▶ [EXERCISE]
In the records below, find each line containing the word "picture" and copy it.

▶ [MATERIAL PROVIDED]
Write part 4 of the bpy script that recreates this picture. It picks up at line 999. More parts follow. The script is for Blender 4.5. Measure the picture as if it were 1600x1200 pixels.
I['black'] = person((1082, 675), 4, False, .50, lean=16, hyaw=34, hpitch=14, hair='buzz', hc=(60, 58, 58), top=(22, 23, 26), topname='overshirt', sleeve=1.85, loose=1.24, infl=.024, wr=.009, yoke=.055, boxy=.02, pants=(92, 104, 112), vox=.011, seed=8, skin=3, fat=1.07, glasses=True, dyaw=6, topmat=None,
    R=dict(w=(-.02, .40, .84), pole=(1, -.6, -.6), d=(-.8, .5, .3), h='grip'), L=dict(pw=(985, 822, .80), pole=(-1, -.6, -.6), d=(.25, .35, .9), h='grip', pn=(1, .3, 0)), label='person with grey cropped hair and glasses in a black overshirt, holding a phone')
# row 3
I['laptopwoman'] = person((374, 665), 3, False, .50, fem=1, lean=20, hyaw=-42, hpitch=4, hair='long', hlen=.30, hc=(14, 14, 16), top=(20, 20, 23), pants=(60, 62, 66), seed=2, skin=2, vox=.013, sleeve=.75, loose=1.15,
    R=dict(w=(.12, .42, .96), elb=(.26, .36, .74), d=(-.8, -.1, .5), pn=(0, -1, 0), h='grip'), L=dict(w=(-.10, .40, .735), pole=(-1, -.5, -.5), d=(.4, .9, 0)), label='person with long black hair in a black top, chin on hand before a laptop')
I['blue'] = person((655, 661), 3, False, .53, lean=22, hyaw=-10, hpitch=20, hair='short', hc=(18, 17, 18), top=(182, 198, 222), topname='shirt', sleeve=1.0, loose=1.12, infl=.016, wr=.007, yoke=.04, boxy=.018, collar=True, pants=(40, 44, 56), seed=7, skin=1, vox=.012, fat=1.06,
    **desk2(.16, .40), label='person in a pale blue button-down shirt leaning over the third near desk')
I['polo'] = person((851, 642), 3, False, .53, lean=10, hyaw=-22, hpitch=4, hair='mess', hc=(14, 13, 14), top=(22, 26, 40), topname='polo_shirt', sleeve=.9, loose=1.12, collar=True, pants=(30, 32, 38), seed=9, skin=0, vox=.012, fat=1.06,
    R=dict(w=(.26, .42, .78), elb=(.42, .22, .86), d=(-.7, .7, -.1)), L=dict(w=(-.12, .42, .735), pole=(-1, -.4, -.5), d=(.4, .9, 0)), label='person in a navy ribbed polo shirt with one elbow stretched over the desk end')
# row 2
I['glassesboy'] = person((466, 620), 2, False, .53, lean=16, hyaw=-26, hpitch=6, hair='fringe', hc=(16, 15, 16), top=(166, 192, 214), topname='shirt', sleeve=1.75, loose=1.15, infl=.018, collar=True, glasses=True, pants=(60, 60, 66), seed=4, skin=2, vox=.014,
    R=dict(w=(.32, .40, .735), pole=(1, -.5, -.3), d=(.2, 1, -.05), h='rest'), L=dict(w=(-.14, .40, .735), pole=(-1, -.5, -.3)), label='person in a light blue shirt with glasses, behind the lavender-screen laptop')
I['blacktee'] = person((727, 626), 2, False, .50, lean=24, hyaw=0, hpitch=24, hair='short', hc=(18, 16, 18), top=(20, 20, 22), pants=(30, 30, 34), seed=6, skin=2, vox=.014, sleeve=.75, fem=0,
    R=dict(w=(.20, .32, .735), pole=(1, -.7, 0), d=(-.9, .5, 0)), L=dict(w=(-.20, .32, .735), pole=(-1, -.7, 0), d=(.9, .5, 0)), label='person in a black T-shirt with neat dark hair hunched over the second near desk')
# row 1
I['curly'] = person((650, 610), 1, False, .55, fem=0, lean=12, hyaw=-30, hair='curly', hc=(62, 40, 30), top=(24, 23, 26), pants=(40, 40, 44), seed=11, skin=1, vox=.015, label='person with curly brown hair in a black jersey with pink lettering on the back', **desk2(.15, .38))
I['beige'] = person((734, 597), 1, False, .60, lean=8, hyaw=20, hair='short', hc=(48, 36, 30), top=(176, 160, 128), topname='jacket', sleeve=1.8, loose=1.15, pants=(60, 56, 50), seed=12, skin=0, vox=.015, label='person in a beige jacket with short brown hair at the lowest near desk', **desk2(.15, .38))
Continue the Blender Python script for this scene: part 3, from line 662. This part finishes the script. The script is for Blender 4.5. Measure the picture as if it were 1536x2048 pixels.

▶ [REPLY TO THE EXERCISE]
Write part 4 of the bpy script that recreates this picture. It picks up at line 999. More parts follow. The script is for Blender 4.5. Measure the picture as if it were 1600x1200 pixels.
Continue the Blender Python script for this scene: part 3, from line 662. This part finishes the script. The script is for Blender 4.5. Measure the picture as if it were 1536x2048 pixels.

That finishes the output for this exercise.